Adriana menegaskan bahwa dialog itu tidak meniadakan penegakan hukum. ”Hal semacam itu enggak pernah dibicarakan secara khusus seolah-olah otsus itu sudah jalan keluar. Kalau untuk resolusi pembangunan mungkin bisa, tetapi kalau di daerah konflik: tidak ada hasil optimal,” katanya.
Tentu saja untuk menyejahterakan Papua pasti tidak akan selesai dalam satu periode kepemimpinan nasional. Harus dilanjutkan oleh pemimpin berikutnya.
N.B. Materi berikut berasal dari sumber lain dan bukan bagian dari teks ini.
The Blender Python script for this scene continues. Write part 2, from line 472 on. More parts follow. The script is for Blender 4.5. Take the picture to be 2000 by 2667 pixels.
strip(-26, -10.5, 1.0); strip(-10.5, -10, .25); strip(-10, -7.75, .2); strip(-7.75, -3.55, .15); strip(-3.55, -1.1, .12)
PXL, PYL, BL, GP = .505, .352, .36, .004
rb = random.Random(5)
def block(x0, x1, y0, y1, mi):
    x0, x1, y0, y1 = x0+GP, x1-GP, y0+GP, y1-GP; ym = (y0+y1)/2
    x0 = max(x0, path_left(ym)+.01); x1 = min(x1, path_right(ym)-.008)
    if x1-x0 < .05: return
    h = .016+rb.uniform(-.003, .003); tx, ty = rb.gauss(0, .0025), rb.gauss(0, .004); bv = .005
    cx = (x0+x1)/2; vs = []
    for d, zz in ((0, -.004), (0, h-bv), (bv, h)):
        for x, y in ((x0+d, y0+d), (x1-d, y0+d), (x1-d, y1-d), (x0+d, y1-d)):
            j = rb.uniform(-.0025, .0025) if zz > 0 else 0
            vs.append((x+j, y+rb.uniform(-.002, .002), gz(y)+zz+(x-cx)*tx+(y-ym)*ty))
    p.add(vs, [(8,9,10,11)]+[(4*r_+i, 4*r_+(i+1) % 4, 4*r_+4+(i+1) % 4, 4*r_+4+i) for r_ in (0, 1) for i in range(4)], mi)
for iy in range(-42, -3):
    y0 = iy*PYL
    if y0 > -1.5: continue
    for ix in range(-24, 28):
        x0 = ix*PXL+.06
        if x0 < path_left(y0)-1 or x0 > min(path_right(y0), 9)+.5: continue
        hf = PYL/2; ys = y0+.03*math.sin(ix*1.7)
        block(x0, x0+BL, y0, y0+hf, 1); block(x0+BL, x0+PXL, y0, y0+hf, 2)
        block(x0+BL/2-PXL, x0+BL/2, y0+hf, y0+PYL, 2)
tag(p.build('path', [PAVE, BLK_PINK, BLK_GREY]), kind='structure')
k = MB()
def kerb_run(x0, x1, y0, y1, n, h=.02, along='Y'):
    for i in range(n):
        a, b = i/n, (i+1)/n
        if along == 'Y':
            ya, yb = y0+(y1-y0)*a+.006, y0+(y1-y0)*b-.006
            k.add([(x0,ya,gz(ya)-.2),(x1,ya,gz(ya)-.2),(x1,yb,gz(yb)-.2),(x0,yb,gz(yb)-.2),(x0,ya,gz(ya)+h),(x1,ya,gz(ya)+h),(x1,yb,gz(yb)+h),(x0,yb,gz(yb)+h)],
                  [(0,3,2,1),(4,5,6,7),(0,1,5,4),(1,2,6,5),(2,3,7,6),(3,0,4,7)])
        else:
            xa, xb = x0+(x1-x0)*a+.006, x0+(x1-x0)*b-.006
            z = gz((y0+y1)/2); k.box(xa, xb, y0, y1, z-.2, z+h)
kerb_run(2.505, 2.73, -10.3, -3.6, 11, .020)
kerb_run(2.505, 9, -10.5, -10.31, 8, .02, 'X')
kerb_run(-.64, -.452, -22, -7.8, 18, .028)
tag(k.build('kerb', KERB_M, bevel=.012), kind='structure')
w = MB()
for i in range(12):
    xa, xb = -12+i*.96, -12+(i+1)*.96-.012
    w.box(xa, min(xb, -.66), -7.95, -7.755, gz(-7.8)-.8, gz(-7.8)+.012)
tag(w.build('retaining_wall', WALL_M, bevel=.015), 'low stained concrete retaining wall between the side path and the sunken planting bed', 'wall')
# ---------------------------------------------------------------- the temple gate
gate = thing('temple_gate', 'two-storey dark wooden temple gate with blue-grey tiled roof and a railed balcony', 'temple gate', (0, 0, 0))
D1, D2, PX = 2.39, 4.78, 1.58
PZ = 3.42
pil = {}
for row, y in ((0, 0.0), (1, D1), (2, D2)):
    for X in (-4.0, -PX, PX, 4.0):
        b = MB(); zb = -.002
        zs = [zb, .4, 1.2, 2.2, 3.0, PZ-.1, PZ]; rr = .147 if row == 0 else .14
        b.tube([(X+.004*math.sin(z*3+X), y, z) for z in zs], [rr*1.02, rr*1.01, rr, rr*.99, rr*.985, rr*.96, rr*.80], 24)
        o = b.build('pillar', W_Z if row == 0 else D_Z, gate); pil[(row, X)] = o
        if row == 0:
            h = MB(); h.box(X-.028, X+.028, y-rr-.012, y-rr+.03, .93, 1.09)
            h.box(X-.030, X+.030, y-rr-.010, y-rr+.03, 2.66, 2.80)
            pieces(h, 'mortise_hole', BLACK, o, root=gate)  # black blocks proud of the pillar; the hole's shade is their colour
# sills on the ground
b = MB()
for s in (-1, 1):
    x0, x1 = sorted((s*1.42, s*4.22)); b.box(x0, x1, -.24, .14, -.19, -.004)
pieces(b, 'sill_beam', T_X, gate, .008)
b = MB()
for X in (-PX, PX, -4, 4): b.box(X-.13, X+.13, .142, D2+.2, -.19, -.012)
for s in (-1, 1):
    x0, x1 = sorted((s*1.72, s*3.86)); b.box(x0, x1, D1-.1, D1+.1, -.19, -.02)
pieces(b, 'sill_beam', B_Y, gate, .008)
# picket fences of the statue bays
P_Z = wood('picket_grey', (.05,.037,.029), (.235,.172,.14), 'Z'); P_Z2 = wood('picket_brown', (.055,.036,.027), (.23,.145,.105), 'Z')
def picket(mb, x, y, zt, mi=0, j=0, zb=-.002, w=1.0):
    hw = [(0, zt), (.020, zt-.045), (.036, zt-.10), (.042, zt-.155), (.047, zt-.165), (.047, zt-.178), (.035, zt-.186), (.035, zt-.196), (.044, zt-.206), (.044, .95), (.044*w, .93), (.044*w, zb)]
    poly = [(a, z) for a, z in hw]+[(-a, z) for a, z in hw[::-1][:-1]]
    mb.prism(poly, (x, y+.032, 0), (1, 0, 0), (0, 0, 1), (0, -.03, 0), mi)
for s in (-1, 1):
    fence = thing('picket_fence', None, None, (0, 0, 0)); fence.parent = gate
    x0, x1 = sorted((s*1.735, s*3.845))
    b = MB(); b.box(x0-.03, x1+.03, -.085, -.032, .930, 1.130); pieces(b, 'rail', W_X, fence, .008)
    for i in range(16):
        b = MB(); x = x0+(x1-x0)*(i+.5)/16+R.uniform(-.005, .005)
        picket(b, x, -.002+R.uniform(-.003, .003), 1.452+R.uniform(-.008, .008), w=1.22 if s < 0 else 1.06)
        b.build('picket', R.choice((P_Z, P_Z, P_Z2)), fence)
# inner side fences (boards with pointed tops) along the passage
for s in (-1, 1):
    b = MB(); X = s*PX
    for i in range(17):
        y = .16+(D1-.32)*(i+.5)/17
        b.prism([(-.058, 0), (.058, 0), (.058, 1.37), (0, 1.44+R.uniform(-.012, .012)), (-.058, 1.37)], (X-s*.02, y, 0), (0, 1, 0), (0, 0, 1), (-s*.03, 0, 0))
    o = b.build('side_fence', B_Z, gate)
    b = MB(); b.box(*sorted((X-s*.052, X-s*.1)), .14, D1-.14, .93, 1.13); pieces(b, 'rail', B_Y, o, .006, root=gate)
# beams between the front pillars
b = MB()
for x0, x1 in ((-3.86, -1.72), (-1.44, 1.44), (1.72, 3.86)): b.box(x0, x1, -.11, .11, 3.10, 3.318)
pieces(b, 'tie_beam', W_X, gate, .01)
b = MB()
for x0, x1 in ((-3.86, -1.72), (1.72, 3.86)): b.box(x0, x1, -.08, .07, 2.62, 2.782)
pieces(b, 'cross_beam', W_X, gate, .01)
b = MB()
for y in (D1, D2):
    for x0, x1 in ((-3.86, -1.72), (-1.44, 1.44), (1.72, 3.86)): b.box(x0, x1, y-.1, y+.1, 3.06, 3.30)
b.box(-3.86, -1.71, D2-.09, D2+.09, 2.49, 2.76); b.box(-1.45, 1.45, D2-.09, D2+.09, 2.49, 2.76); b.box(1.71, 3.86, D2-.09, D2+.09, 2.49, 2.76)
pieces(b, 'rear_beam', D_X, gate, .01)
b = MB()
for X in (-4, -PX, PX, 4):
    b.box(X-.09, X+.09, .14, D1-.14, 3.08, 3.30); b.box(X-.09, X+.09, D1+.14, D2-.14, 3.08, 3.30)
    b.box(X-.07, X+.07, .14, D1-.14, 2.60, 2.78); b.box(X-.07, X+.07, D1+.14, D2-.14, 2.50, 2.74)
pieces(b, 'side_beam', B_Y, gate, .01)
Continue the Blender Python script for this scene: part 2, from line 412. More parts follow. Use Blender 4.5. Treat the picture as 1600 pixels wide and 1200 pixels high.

Konsep peace building process, menurut Adriana, sudah didiskusikan dengan Kantor Sekretariat Wakil Presiden. Namun, hingga kini, ia tak tahu apakah konsep itu sudah disetujui Wapres. Peace building process diyakini bisa menjadi dasar untuk perbaikan-perbaikan di Papua dan diharapkan bisa diterapkan oleh pemerintahan mendatang. ”Clue-nya adalah dialog lintas sektor untuk semua masalah-masalah sektoral yang masih harus diperbaiki di Papua,” ujarnya.
Baca juga: Dialog dengan Masyarakat Papua Perlu Lebih Inklusif
Sebelumnya, Staf Khusus Wapres Bidang Komunikasi dan Informasi Masduki Baidlowi mengatakan bahwa Wapres Amin yang merupakan Ketua Badan Pengarah Percepatan Otonomi Khusus Papua (BP3OKP) berencana menggelar kunjungan kerja ke Papua pada awal Juni mendatang. Dalam setiap kali kunjungan ke Papua, Masduki menegaskan bahwa fokus wapres adalah pendekatan kesejahteraan.
Menurut Masduki, bagi Wapres Amin yang terpenting dari pelaksanaan pembangunan kesejahteraan Papua adalah harus berdasarkan aspirasi masyarakat Papua. Oleh karena itu, Wapres lebih sering mendengar aspirasi masyarakat Papua dari berbagai lapisan. ”Tentu saja untuk menyejahterakan Papua pasti tidak akan selesai dalam satu periode kepemimpinan nasional. Harus dilanjutkan oleh pemimpin berikutnya,” ucapnya.